Quote Originally Posted by thegrump View Post
I will add one more thing, which is the basis of my trustworthiness. A few years back, I used to ride my pushbike to work and back. The trip home was a distance of 42km, so I was not dawdling. One day while tearing along a bike path along side the Merri Creek in Coburg, what did I see coming my way. Father and son taking up the head, 4 females coming up the rear covered head to foot. As I approached the son stepped aside to let me through. The father grabbed him and placed him back beside him. Now I had a split second choice, run the kid over, which would had dislodged me from the bike and well have been beaten to death before I was conscious, or leave the track and be impaled by a tree. I choose the second. I did come a cropper in the bush, but un impaled. When I got to my feet and looked at where I had come from, there was Father, son and the 4 females, walking off as if nothing had happened. I could have been badly injured or worse, did they care, NO. In fact I think they wanted me hurt. This act told me, the Father was telling his son "he is not one of us, so he does not matter". Now you are going to say, but that was just one. OK, so next time, do I trust them to step aside for me. NO. It will not happen.

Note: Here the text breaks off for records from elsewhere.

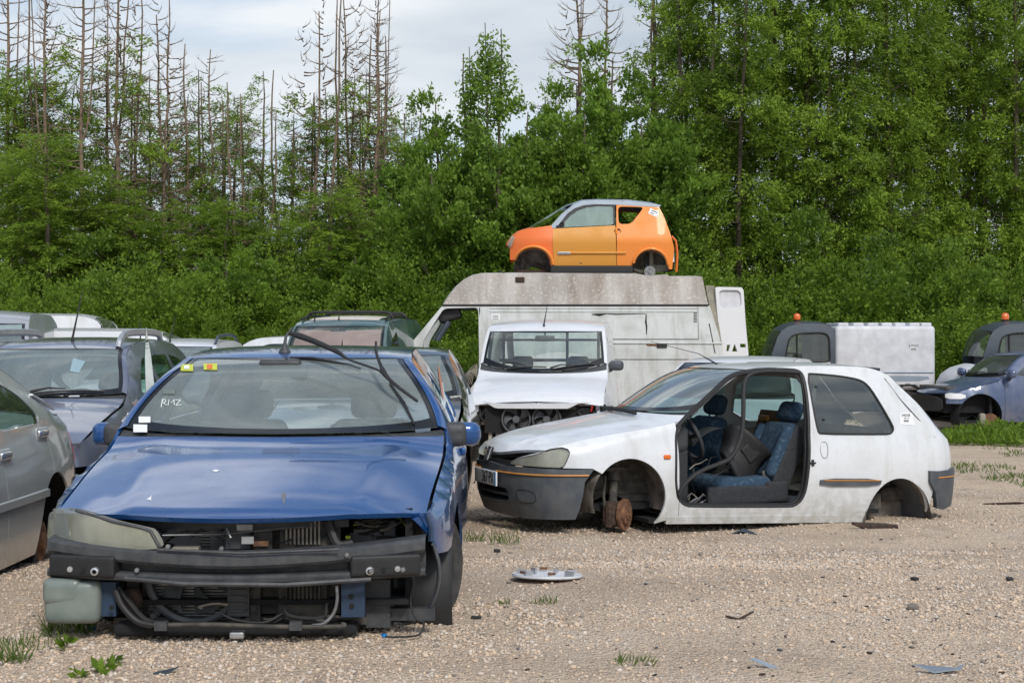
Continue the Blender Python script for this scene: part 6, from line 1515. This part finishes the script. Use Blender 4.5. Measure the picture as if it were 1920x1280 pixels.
dl = [(12, 'dead4', 1.02, 1.0), (60, 'full2', .95, .72), (125, 'full0', .95, .66), (25, 'full3', .95, .60), (105, 'dead0', 1.0, 1.05), (140, 'dead4', .98, 1.05), (228, 'dead0', 1.02, 1.08), (300, 'bare0', 1.0, 1.02), (325, 'bare1', 1.1, 1.05), (352, 'dead1', 1.0, .98), (402, 'dead2', .95, .93), (448, 'bare1', .95, 1.0), (468, 'bare2', .9, .93), (522, 'dead3', 1.0, 1.0), (566, 'dead1', 1.0, .85), (606, 'bare0', 1.05, 1.02), (630, 'bare2', 1.1, 1.04), (672, 'bare0', 1.05, 1.0), (700, 'dead0', .92, 1.05), (742, 'bare1', .8, .9), (776, 'bare2', .9, .88), (808, 'bare1', .78, .82), (250, 'dead1', 1.0, 1.12), (185, 'bare0', 1.0, 1.05), (80, 'bare1', 1.1, 1.15), (380, 'bare2', .95, .95), (425, 'bare0', .9, .88), (495, 'bare1', .95, .92), (545, 'bare2', .9, .86), (655, 'bare1', 1.05, 1.05), (690, 'dead2', .95, 1.0), (718, 'bare2', 1.0, 1.0), (760, 'bare0', .8, .88), (590, 'dead3', 1.05, 1.1)]
for px, kd, s, zs in dl:
    y = 34.5 + random.uniform(-1, 1.2); side = 'left' if px < 450 else 'middle'
    put(kd, at(px, y), y, s, None, {'f': 'leafy cedar among the dead-topped trees at the upper left', 'd': 'tree with a dead branched top and green lower trunk in the row on the ' + side, 'b': 'thin bare trunk with short dead branches in the row on the ' + side}[kd[0]], {'f': None, 'd': 'dead-topped trees on the ' + side, 'b': 'thin bare trees on the ' + side}[kd[0]], zs)
put('birch', at(925, 31.2), 31.2, .93, .3, 'loose-leaved slender tree rising alone in the gap of sky near the middle', None, .98)
for px, kd, s, zs in [(1000, 'bare1', 1.0, .95), (1048, 'bare0', 1.0, 1.05), (1096, 'dead0', 1.0, 1.10), (1140, 'bare2', 1.1, 1.15), (1215, 'bare0', 1.1, 1.15)]:
    put(kd, at(px, 35.5), 35.5, s, None, 'brown dead-topped tree standing above the bushes behind the orange microcar', 'brown trees above the orange microcar', zs)
put('birch', at(875, 32.2), 32.2, .9, 2.1, 'slender loose-leaved tree just left of its taller twin near the middle of the skyline', None, .97)
# broadleaf mass behind the microcar and under the dead trees
for px, Y, kd, s, zs in [(1045, 32, 'broad1', .92, .95), (1098, 31.6, 'broad0', 1.0, 1.10), (1150, 32.5, 'broad1', 1.0, 1.12), (1200, 31.8, 'broad0', 1.0, 1.08), (1240, 33, 'broad1', .95, .98), (1072, 33.6, 'broad1', .95, 1.12), (1175, 34, 'broad1', .95, 1.08), (1005, 31.6, 'broad0', .9, .95), (960, 32.2, 'broad1', .85, .86), (915, 31.5, 'broad2', .95, 1.12), (870, 31.8, 'broad0', .82, .88), (828, 31.3, 'broad2', .9, 1.3), (785, 31.7, 'broad0', .8, .95), (850, 33, 'broad1', .9, .92), (905, 33.2, 'broad1', .9, .98), (985, 33.5, 'broad1', .95, 1.02), (812, 33.5, 'broad0', .9, 1.15), (845, 34, 'broad1', .9, 1.12), (790, 34.5, 'thin1', .62, .60), (832, 34.6, 'thin0', .66, .68), (940, 34, 'broad0', .9, 1.15), (1012, 34.3, 'broad1', .9, 1.15)]:
    put(kd, at(px, Y), Y, s, None, 'round-leaved green tree in the mass behind the orange microcar', 'broadleaf trees behind the orange microcar', zs)
for px, kd, s, zs in [(205, 'thin0', .8, .72), (262, 'thin1', .75, .66), (318, 'thin2', .72, .58), (385, 'thin0', .8, .66), (428, 'thin1', .75, .62), (498, 'thin2', .72, .64), (548, 'thin1', .7, .60), (588, 'thin0', .7, .60), (645, 'thin2', .68, .62), (690, 'thin1', .75, .62), (735, 'thin0', .7, .60), (765, 'thin2', .7, .58), (232, 'thin1', .72, .70), (290, 'thin0', .7, .66), (350, 'thin2', .7, .60), (408, 'thin1', .68, .66), (462, 'thin0', .7, .60), (615, 'thin1', .66, .66), (668, 'thin0', .66, .62), (712, 'thin2', .66, .64)]:
    Y = 35.5 + random.uniform(-1, 1); put(kd, at(px, Y), Y, s, None, 'lacy half-grown cedar between the dead trunks left of the middle', 'lacy cedars between the dead trunks', zs / s)
for px in (5, 90, 175, 262, 350, 440, 530, 620, 705):
    Y = 32 + random.uniform(-.5, .5); kd = random.choice(['full0', 'full1', 'full3']); put(kd, at(px + random.uniform(-15, 15), Y), Y, 1.0, None, 'low drooping cedar below the dead tree tops on the left', 'low cedars under the dead trees', random.uniform(.30, .36) if px > 200 else random.uniform(.40, .55))
# understory
i = 0
for Y, st, ks, lab, grp in ((30.6, 78, ['bush2', 'bush0', 'broad2'], 'shrub in the middle of the green bank below the trees', 'shrubs half way up the bank'), (29.2, 70, ['bush0', 'bush1', 'bush0'], 'bramble bush along the foot of the bank behind the vehicles', 'bramble bushes behind the vehicles')):
    for px in range(-20, 1960, st):
        y = Y + random.uniform(-.5, .5); kd = random.choice(ks); s = random.uniform(.85, 1.25) * (1.0 if Y < 30 else 1.15)
        if kd == 'broad2': s *= .55
        zs = 1.0 if px < 1500 or Y > 30 else .75
        put(kd, at(px + random.uniform(-20, 20), y), y, s, None, lab, grp, zs, sink=.1)
for k_, src in TR.items():
    if not src['_used']:
        for ch in list(src.children): bpy.data.objects.remove(ch)
        bpy.data.objects.remove(src)
    else: del src['_used']
for o in bpy.data.objects:
    if '_used' in o: del o['_used']
# dark leafy mass further back so that no horizon shows between the stems
n_ = 9000; C = np.stack([rng.uniform(-22, 24, n_), rng.uniform(38, 40.5, n_), np.abs(rng.normal(size=n_)) * 1.1], 1)
o = link('far_thicket', leaf_mesh('far_thicket', *sprays(C, unit(n_), 12, .4, .16, .16, .10), 'leaf_broad'), None); tag(o, 'dim undergrowth seen between the tree trunks', 'undergrowth', kind='stuff')
def gz(X, Y):
    X = np.asarray(X, float); Y = np.asarray(Y, float)
    t = np.clip((11.0 - Y) / 3.4, 0, 1); s = t * t * (3 - 2 * t)
    b = .012 * np.sin(X * 2.1 + Y * .7) * np.cos(Y * 1.7 - X * .4) + .008 * np.sin(X * 5.3 - 1) * np.sin(Y * 4.1)
    return .19 * s + b - .02
xs = np.unique(np.concatenate([np.linspace(-7, 9, 160), np.linspace(-30, 30, 60), np.linspace(-400, 400, 40)]))
ys = np.unique(np.concatenate([np.linspace(3.5, 16, 150), np.linspace(-30, 60, 60), np.linspace(-400, 700, 40)]))
XX, YY = np.meshgrid(xs, ys, indexing='ij')
ZZ = gz(XX, YY)
def ground_mat():
    m, nt, out = new_mat('gravel')
    p = N(nt, 'ShaderNodeBsdfPrincipled'); tc = N(nt, 'ShaderNodeTexCoord')
    v1 = N(nt, 'ShaderNodeTexVoronoi'); v1.inputs['Scale'].default_value = 34; nt.links.new(tc.outputs['Object'], v1.inputs['Vector'])
    v2 = N(nt, 'ShaderNodeTexVoronoi'); v2.inputs['Scale'].default_value = 75; nt.links.new(tc.outputs['Object'], v2.inputs['Vector'])
    f = noise_fac(nt, .9, 8, .35, .65); g = noise_fac(nt, 60, 3, .3, .7)
    c = mixc(nt, f, (.68, .50, .34), (.56, .41, .28)); c = mixc(nt, mul(nt, g, .45), c, (.66, .56, .44))
    cr = N(nt, 'ShaderNodeSeparateColor'); nt.links.new(v1.outputs['Color'], cr.inputs[0])
    c = mixc(nt, mul(nt, cr.outputs[0], .5), c, (.70, .57, .44)); c = mixc(nt, mul(nt, cr.outputs[1], .25), c, (.22, .19, .16))
    h1 = noise_fac(nt, .55, 6, .48, .66, stretch=(.35, 1.5, 1)); c = mixc(nt, mul(nt, h1, .55), c, (.36, .265, .185))     # worn, browner wheel tracks
    h2 = noise_fac(nt, 2.4, 7, .55, .68); c = mixc(nt, mul(nt, h2, .45), c, (.30, .23, .17))
    h3 = noise_fac(nt, 1.3, 5, .5, .7); c = mixc(nt, mul(nt, h3, .4), c, (.62, .53, .44))
    nt.links.new(c, p.inputs['Base Color']); p.inputs['Roughness'].default_value = .95
    a = N(nt, 'ShaderNodeMath', operation='ADD'); nt.links.new(v1.outputs['Distance'], a.inputs[0]); nt.links.new(v2.outputs['Distance'], a.inputs[1])
    b = N(nt, 'ShaderNodeBump', invert=True); b.inputs['Strength'].default_value = .9; b.inputs['Distance'].default_value = .02
    nt.links.new(a.outputs[0], b.inputs['Height']); nt.links.new(b.outputs[0], p.inputs['Normal'])
    nt.links.new(p.outputs[0], out.inputs[0]); return m
M['gravel'] = ground_mat()
tag(MB().grid(np.stack([XX, YY, ZZ], -1)).build('ground', 'gravel'), 'pale stony gravel yard', None, kind='structure')

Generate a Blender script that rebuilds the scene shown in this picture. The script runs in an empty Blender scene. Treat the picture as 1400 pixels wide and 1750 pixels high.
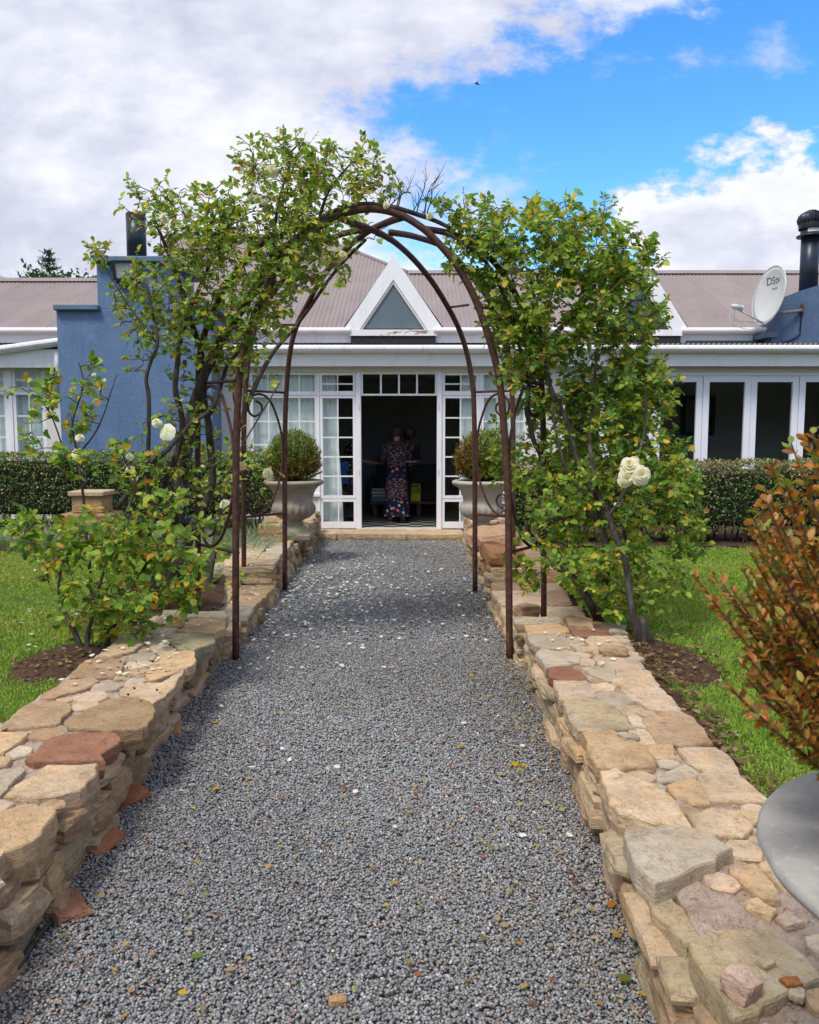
import bpy, bmesh, math, random
import numpy as np
from mathutils import Vector, Matrix, noise as mnoise

random.seed(7); RNG = np.random.default_rng(7)
scene = bpy.context.scene
COL = scene.collection
R = math.radians

# ------------------------------------------------------------------ camera
CAM_H, PITCH, FPX = 1.6, R(5.5), 1400.0
cam_d = bpy.data.cameras.new('camera'); cam = bpy.data.objects.new('camera', cam_d); COL.objects.link(cam)
cam_d.sensor_fit = 'HORIZONTAL'; cam_d.sensor_width = 36.0; cam_d.lens = 36.0
cam_d.clip_start = 0.05; cam_d.clip_end = 5000
cam.location = (0, 0, CAM_H); cam.rotation_euler = (R(90) - PITCH, 0, 0)
cam_d.dof.use_dof = True; cam_d.dof.focus_distance = 6.0; cam_d.dof.aperture_fstop = 13.0
scene.camera = cam

# ------------------------------------------------------------------ world / sun / exposure
SUN_EL, SUN_AZ = R(58), R(215)          # azimuth measured clockwise from +Y (ahead of the camera)
world = bpy.data.worlds.new('World'); scene.world = world; world.use_nodes = True
wn, wl = world.node_tree.nodes, world.node_tree.links
wn.clear()
def WN(t, **k):
    n = wn.new(t)
    for a, v in k.items(): setattr(n, a, v)
    return n
def wm(op, a, b=None, c=None, clamp=False):
    n = WN('ShaderNodeMath', operation=op, use_clamp=clamp)
    for i, v in enumerate((a, b, c)):
        if v is None: continue
        if isinstance(v, (int, float)): n.inputs[i].default_value = v
        else: wl.new(v, n.inputs[i])
    return n.outputs[0]
def wsmooth(x, lo, hi):
    n = WN('ShaderNodeMapRange', interpolation_type='SMOOTHSTEP')
    wl.new(x, n.inputs[0]); n.inputs[1].default_value = lo; n.inputs[2].default_value = hi
    return n.outputs[0]
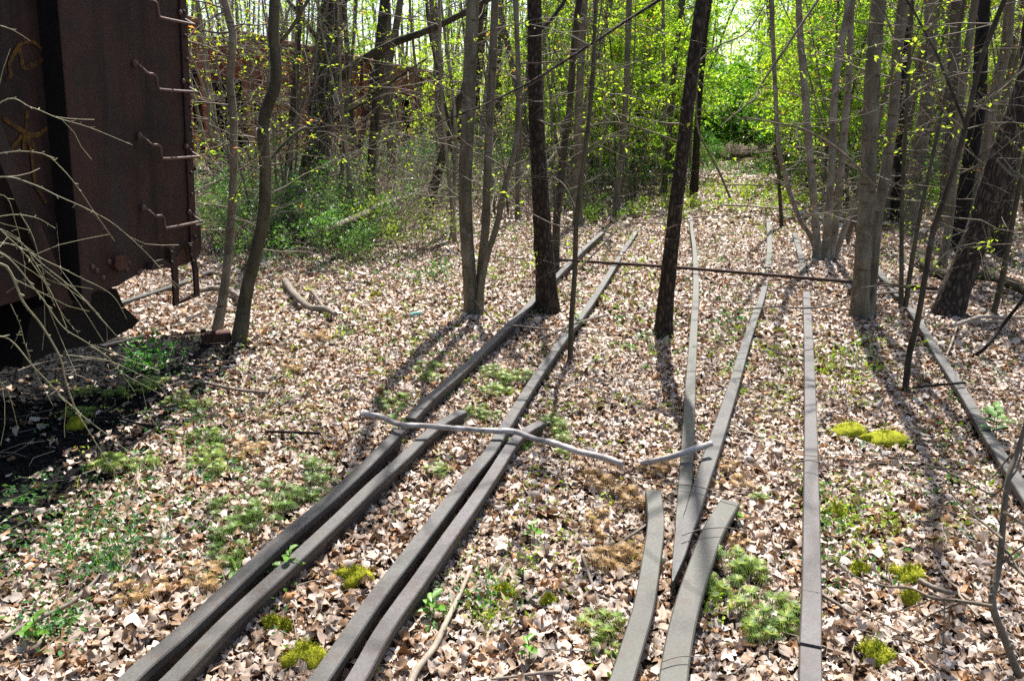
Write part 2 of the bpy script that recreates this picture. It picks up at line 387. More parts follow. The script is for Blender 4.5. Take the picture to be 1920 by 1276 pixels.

My sympathies. You probably did not read the rules for such paths before using them, and perhaps you still haven't. A cyclist is always required to give way to pedestrians on shared paths and the fact that you were going too fast to stop would indicate a degree of reckless driving on your part. On checking the bicycle rules, it would seem that you are actually not allowed to ride on these shared paths as an adult unless you are supervising children. I hadn't realised that one either, but then I never travelled at a speed that would put walkers in risk of their lives.